The Space Opera Renaissance: Edmond Hamilton

95320-138969-edmond-hamilton_large I started a new book of short stories this week called The Space Opera Renaissance. This is an interesting subject for a book. At least to me. Space Opera, to me has always meant grand adventure in space. Sort of like normal opera – large, sometimes epic – only in the future. I didn’t really have a clear definition of what it was, I just knew it when I saw it.

 

Little did I know the term was originally meant as a pejorative for poorly written, poorly conceived trash. The term was a derivation of the colloquial (at the time) phrase ‘horse opera’ for westerns that were just another shootout between good guys and bad guys, or ‘soap opera’ that is still used today.

 

Sometime in the seventies – due mostly to the influence of Lester and Judy Lynn Del Rey and the work of some brilliant writers that were way ahead of the curve (Samuel R. Delaney) – the meaning of the term changed to become complimentary. Authors that would have been offended to be told that their work was ‘space opera’ were suddenly writing space opera, on purpose. From that the genre retroactively changed so that writers who had previously been considered ‘good’ and therefore ‘not space opera’ were rebranded as the new space opera. Authors like E. E. “Doc” Smith and others found themselves suddenly referred to as space opera pioneers, where they previously would have been offended to be associated with such a term.

 

Now space opera implies something that is very well written and planned out, otherwise it wouldn’t work, as complex as it usually is.

 

The Space Opera Renaissance has a collection of stories that starts at the beginning of space opera (in the 1920’s) all the way up to today.

 

I thought it would be fun to write about each of the authors and their stories as I get to them. We’ll see how this goes. If I find I don’t have the time I might skip some.

 

The first story is by Edmond Hamilton. Edmond Hamilton wrote what was probably considered space opera even when he was writing it. His stories appeared in the cheapest of magazines and were usually dismissed by his peers. He was born in 1904 and his stories were published mostly alongside Robert E. Howard (Conan) and H. P. Lovecraft (the ‘father’ of horror). He was nick-named ‘world destroyer’ because of the common theme of his stories.

 

His story, “The Star Stealers”, is almost unapologetically bad.
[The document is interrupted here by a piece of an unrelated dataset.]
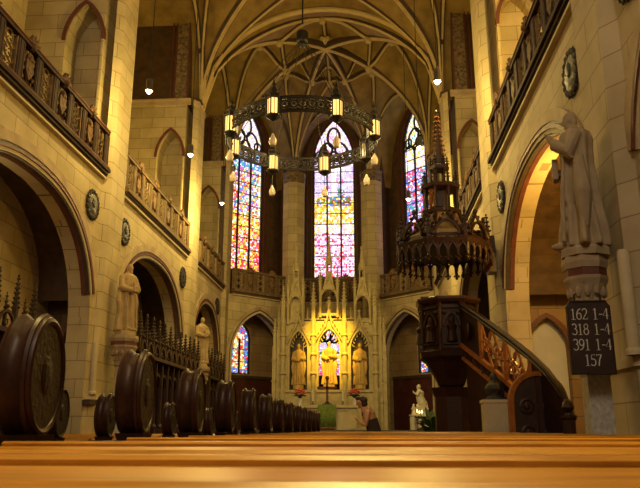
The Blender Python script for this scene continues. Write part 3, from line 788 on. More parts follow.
# ------------------------------------------------------------------ pews
ORD = ['first', 'second', 'third', 'fourth', 'fifth', 'sixth', 'seventh', 'eighth', 'ninth', 'tenth', 'eleventh', 'twelfth', 'thirteenth', 'fourteenth']
def make_pew(length, drum_at, drum=True, both=False):
    """pew along +x from 0; its back faces -y (towards the camera); y = 0 at the near edge of the book ledge"""
    t_ = thing('pew', 'pew', 'pew', (0, 0, 0), 'wooden pews'); L = length; O = (0, 0, 0)
    q = MB(); q.X = None; rings = []
    prof_ = [(.0, .925), (.0, .942), (.012, .95), (.25, .953), (.27, .945), (.27, .925)]
    q.add([(x, y, z) for x in (0, L) for y, z in prof_], [tuple(range(6)), tuple(range(6, 12))]+[(i, (i+1) % 6, 6+(i+1) % 6, 6+i) for i in range(6)])
    q.build('book_ledge', 'pew', t_, off=O)
    q = MB(); pr = [(.255, .93), (.255, .961), (.265, .967), (.315, .967), (.325, .96), (.325, .93)]
    q.add([(x, y, z) for x in (0, L) for y, z in pr], [tuple(range(6)), tuple(range(6, 12))]+[(i, (i+1) % 6, 6+(i+1) % 6, 6+i) for i in range(6)])
    q.build('top_rail', 'pew', t_, off=O)
    q = MB(); q.mm((0, .27, .38), (L, .305, .94))
    for k in range(5): q.mm((L*k/4-.04 if k else 0, .255, .40), (min(L, L*k/4+.04), .27, .92))
    q.build('backrest', 'pew', t_, off=O)
    q = MB(); q.mm((0, .30, .40), (L, .72, .45)); q.build('seat', 'pew', t_, off=O)
    for x, sg in ((0, -1), (L, 1)):
        q = MB(); xa, xb = (x-.06, x) if sg < 0 else (x, x+.06)
        q.X = Matrix.Translation((xa, 0, 0)) @ Matrix.Rotation(PI/2, 4, 'Z') @ Matrix.Scale(-1, 4, (0, 1, 0))
        q.prism([(.20, 0), (.80, 0), (.80, .10), (.70, .2), (.72, .5), (.62, .7), (.60, .90), (.30, .92), (.22, .7), (.26, .3), (.20, .1)], 0, .06)
        e_ = q.build('pew_end', 'pewdark', t_, off=O)
        if (sg < 0 and drum_at == 0) or (sg > 0 and drum_at == 1):
            cx = -.05 if sg < 0 else L+.05; cy, cz = .50, 1.178; rr = .208; SY = Matrix.Translation((0, cy, 0)) @ Matrix.Diagonal((1, .68, 1, 1)) @ Matrix.Translation((0, -cy, 0))
            q = MB(); q.X = SY; q.lathe([(rr-.03, -.05), (rr, -.047), (rr+.006, -.036), (rr-.004, -.026), (rr-.016, -.015), (rr-.016, .015), (rr-.004, .026), (rr+.006, .036), (rr, .047), (rr-.03, .05)], (cx, cy, cz), 40, 'x')
            q.build('drum', 'pewdark', e_, smooth=True, off=O)
            for s2 in (-1, 1):
                q = MB(); q.X = SY; q.ring((cx+s2*.049, cy, cz), rr-.022, .015, ((0, 1, 0), (0, 0, 1)), 36, 8); q.build('rim_bead', 'pewdark', e_, smooth=True, off=O)
                q = MB(); q.X = SY; xx = cx+s2*.047
                q.lathe([(.185, -.008), (.185, .008)], (xx, cy, cz), 32, 'x')
                for k in range(8):
                    a = 2*PI*k/8; q.ball((xx+s2*.005, cy+.13*cos(a), cz+.13*sin(a)), (.004, .04, .03), 8, 5)
                q.ball((xx+s2*.006, cy, cz), (.012, .06, .07), 10, 6)
                q.build('carved_face', 'carved', e_, off=O)
            q = MB(); q.lathe([(.15, .84), (.17, .87), (.16, .91), (.10, .93), (.085, .95), (.10, .985)], (cx, cy, 0), 4, rot=PI/4)
            for dy in (-.20, .20): q.lathe([(.0, -.08), (.04, -.075), (.04, .075), (0, .08)], (cx, cy+dy, .915), 14, 'x')
            q.build('drum_foot', 'pewdark', e_, off=O)
    return t_
pewR = make_pew(3.1, 0); pewL = make_pew(3.5, 1); RY = [1.85+1.115*i for i in range(13)]
first = make_pew(5.0, None)
put(first, (-.35, .72, 0), 0, 'frontmost oak pew ledge across the bottom of the picture, blurred and brightly lit')
for i, y in enumerate(RY):
    o = pewR if i == 0 else make_pew(2.1, 0) if i == 12 else copy_tree(pewR)
    put(o, (.80, y, 0), 0, 'pew with carved oval drum end, %s drum from the camera, pulpit side of aisle' % ORD[i])
n = 0
for i, y in enumerate(RY):
    if y < 3.9: continue
    o = pewL if n == 0 else copy_tree(pewL)
    put(o, (-4.2, y, -.045), 0, 'pew beyond the centre aisle by the stalls, %s row from the camera' % ORD[n]); n += 1

# ------------------------------------------------------------------ choir stalls
def crocket_pinnacle(q, x, y, z0, z1, w, n=4):
    q.box((x, y, z0+(z1-z0)*.2), (w, w, (z1-z0)*.4)); zz = z0+(z1-z0)*.4
    q.lathe([(w*.75, zz), (w*.1, z1)], (x, y, 0), 4, rot=PI/4)
    for k in range(n):
        t_ = (k+.4)/n; z = zz+(z1-zz)*t_; r_ = w*.62*(1-t_)+.01
        for sx, sy in ((1, 0), (-1, 0), (0, 1), (0, -1)):
            q.ball((x+sx*r_*1.2, y+sy*r_*1.2, z), (w*.22+.008,)*3, 5, 3)
    q.ball((x, y, z1), (w*.30, w*.30, w*.36), 6, 4)
def stalls(label, x, y0, y1, ztop, n, zback):
    t_ = thing('choir_stall', label, 'choir stall', (x, (y0+y1)/2, 0), 'carved choir stalls'); X_ = Matrix.Translation((0, 0, 0))
    q = B(); q.mm((x-.10, y0, 0), (x, y1, zback)); q.build('back_panel', 'stall', t_)
    q = B(); q.mm((x-.12, y0, zback-.1), (x+.30, y1, zback)); q.mm((x-.12, y0, zback-.45), (x+.10, y1, zback-.38)); q.build('canopy', 'stall', t_)
    q = B(); q.mm((x, y0, .55), (x+.55, y1, .62)); q.build('seat_board', 'stall', t_)
    w = (y1-y0)/n
    for i in range(n+1):
        y = y0+w*i
        q = B(); q.mm((x, y-.035, 0), (x+.6, y+.035, 1.05)); q.mm((x, y-.03, 1.05), (x+.2, y+.03, zback-.1)); q.ball((x+.55, y, 1.08), (.09, .05, .08)); q.build('divider', 'stall', t_)
        q = B(); crocket_pinnacle(q, x+.2, y, zback-.05, ztop, .10, 7); q.build('pinnacle', 'stall', t_)
        if i < n:
            q = B(); crocket_pinnacle(q, x+.2, y+w/2, zback-.05, zback+(ztop-zback)*.62, .06, 4); q.build('small_pinnacle', 'stall', t_)
            F = frame((x+.24, y+w/2, 0), (0, 1, 0), (1, 0, 0))
            q = B(F); q.arch(arch_pts('pointed', 0, w*.42, zback-.02, .38, 10), -.025, .03, -.03, .03)
            q.ring((0, 0, zback+.12), .07, .015, ((1, 0, 0), (0, 0, 1)), 8); q.ball((0, 0, zback+.45), .05, 6, 4)
            q.arch(arch_pts('pointed', 0, w*.42, zback-.75, .3, 10), -.02, .03, -.15, -.08)
            q.build('tracery_gable', 'stall', t_)
    for yy in (y0, y1):
        q = B(); q.mm((x, yy-.05, 0), (x+.65, yy+.05, 1.3)); q.mm((x, yy-.05, 1.3), (x+.3, yy+.05, zback)); q.build('end_panel', 'stall', t_)
    return t_
stalls('long dark carved choir stall with a row of pinnacles below the second arch', -4.55, 18.75, 25.5, 4.15, 11, 3.05)
stalls('dark carved choir stall with three tall pinnacles inside the first arch', -6.0, 10.6, 15.5, 4.3, 6, 3.1)
stalls('short dark stall with pinnacles just beyond the far statue', -4.55, 27.2, 30.2, 4.15, 5, 3.05)

# ------------------------------------------------------------------ chandelier and pendant lamps
CH = (.12, 18.25, 9.0); RC = 2.1
ch = thing('ring_chandelier', 'large pierced bronze ring chandelier with eight lanterns hanging before the altar', 'chandelier', CH)
q = B(Matrix.Translation(CH))
def ringz(q, r, z, t_, n=72): q.ring((0, 0, z), r, t_, ((1, 0, 0), (0, 1, 0)), n, 6)
ringz(q, RC, .20, .035); ringz(q, RC, .15, .018); q.build('upper_rim', 'bronze', ch)
q = B(Matrix.Translation(CH)); ringz(q, RC, -.20, .035); ringz(q, RC, -.15, .018); q.build('lower_rim', 'bronze', ch)
q = B(Matrix.Translation(CH)); N = 56
for k in range(N):
    a = 2*PI*k/N; c, s_ = cos(a), sin(a); tv = (-s_, c, 0)
    q.ring((RC*c, RC*s_, 0), .10, .022, (tv, (0, 0, 1)), 10, 4)
    q.ball((RC*c, RC*s_, 0), .05, 6, 4)
    a2 = a+PI/N; p = Vector((RC*cos(a2), RC*sin(a2), 0)); u = Vector((-sin(a2), cos(a2), 0))
    q.tube([p+Vector((0, 0, -.15)), p+Vector((0, 0, .15))], .022, 4)
    for sz in (-1, 1): q.ring(p+Vector((0, 0, sz*.085)), .05, .018, (u, (0, 0, 1)), 8, 4)
    q.ball(p, .055, 6, 4)
q.build('pierced_frieze', 'bronze', ch)
q = B(Matrix.Translation((CH[0], CH[1], 0)))
q.lathe([(.05, 12.36), (.15, 12.33), (.18, 12.27), (.17, 12.02), (.12, 11.97), (.13, 11.90), (.08, 11.84), (.02, 11.80)], n=16); q.build('hub', 'iron', ch, smooth=True)
q = B(); q.tube([(CH[0], CH[1], 12.6), (CH[0], CH[1], 18.6)], .025, 6); q.build('cable', 'iron', ch)
for k in range(8):
    a = R(8-90-22.5+45*k+22.5)+R(-22.5); c, s_ = cos(a), sin(a)
    X = Matrix.Translation((CH[0]+RC*1.0*c, CH[1]+RC*1.0*s_, CH[2])) @ Matrix.Rotation(a, 4, 'Z') @ Matrix.Scale(1.18, 4)
    dead = k == 3
    q = B(X)
    q.lathe([(.03, -.36), (.10, -.32), (.17, -.27), (.17, -.24)], n=6); q.lathe([(.18, .13), (.18, .17), (.12, .27), (.13, .29), (.06, .42), (.07, .45), (.02, .56), (.005, .66)], n=6)
    for j in range(6):
        b_ = 2*PI*j/6; q.tube([(.155*cos(b_), .155*sin(b_), -.25), (.155*cos(b_), .155*sin(b_), .15)], .017, 4); q.ball((.18*cos(b_), .18*sin(b_), .20), (.02, .02, .05), 5, 4)
        b_ += PI/6; q.tube([(.135*cos(b_), .135*sin(b_), -.25), (.135*cos(b_), .135*sin(b_), .15)], .008, 4)
    q.tube([(-.10, 0, .1), (-.04, 0, .1)], .03, 4)
    la = q.build('lantern', 'bronze', ch)
    q = B(X); q.lathe([(.125, -.24), (.13, -.05), (.13, .13)], n=6)
    g_ = q.build('lantern_glass', 'deadglass' if dead else 'lantern', la)
    q = B(X); q.tube([(0, 0, -.36), (0, 0, -.68)], .008, 5); q.build('globe_wire', 'iron', la)
    q = B(X); q.lathe([(.02, -.66), (.035, -.70), (.075, -.78), (.085, -.85), (.06, -.93), (.01, -.96)], n=14); q.build('glass_globe', 'globe', la, smooth=True)
    q = B(); p0 = X @ Vector((-.08, 0, .2)); q.tube([p0, (CH[0]+.12*c, CH[1]+.12*s_, 11.95)], .012, 4); q.build('chain', 'iron', ch)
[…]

The idea is that a huge, dead star, a million times the size of our own is approaching the galaxy at just the right angle and distance that when it passes it will suck our entire system into its orbit. Ran Rarak, captain of a military cruiser, and Horus Hol (you can already see that he’s a natural for the comics – which he did later in life – with his alliterative names) set out to turn that huge star aside. When they arrive they find that the star is peopled by aliens who need to capture our system to survive. This is where things get hoaky. First they land on the surface of this dead star which has enough gravity to suck our entire solar system out of the galaxy from 3 billion miles away and they walk around on it without any problem at all. Then they sneak into the alien city, kill hundreds of them before being captured and talk about how monstrous the aliens are because they vivisected ONE of their captives. After the hero sleeps for ten weeks, without any ill effects to his health or stamina upon waking, they escape, by pure luck and send the star on its way, dooming the aliens to a sure and slow death of cold and darkness in the space between galaxies. There is never a question of, is this right or wrong. It is simply, ew they have tentacles.

 

The story made me long for the Star Trek solution where Captain Kirk would certainly have turned the dead star aside to save Earth and it’s system but he would also have negotiated a place for the aliens to live in our galaxy where they wouldn’t be doomed to die because they got in our way, or we got in theirs as the case may be.

 

The science is sort of hit or miss but I feel somewhat forgiving of this – after all this story was written when physicists still believed that light traveled through the ether and relativity was a wild speculation, not accepted as science. However even forgiveness for the times doesn’t account for the fact that the laws of gravity have bee well understood since Newton bumped his head. (Yes, I know Newton didn’t really have an apple fall on his head, but it makes for some nice prose and great imagery.)

 

Constructively this story is written well enough. There is proper foreshadowing of things and it is appropriately subtle. The ending is a little bit of a disappointment by todays standards where we believe that the hero has to be the solution but that is merely a product of our times. The characters and descriptions are about as flat as an original series Star Trek backdrop. The description of the aliens and their building and their weapons and their ships is summed up with a simple word, ‘pyramid’, everything is shaped like a pyramid in the fashion of low budget silent movie science fiction. I guess those things are fitting since the story was written in the twenties, maybe since the world wasn’t in color yet things didn’t have details yet either.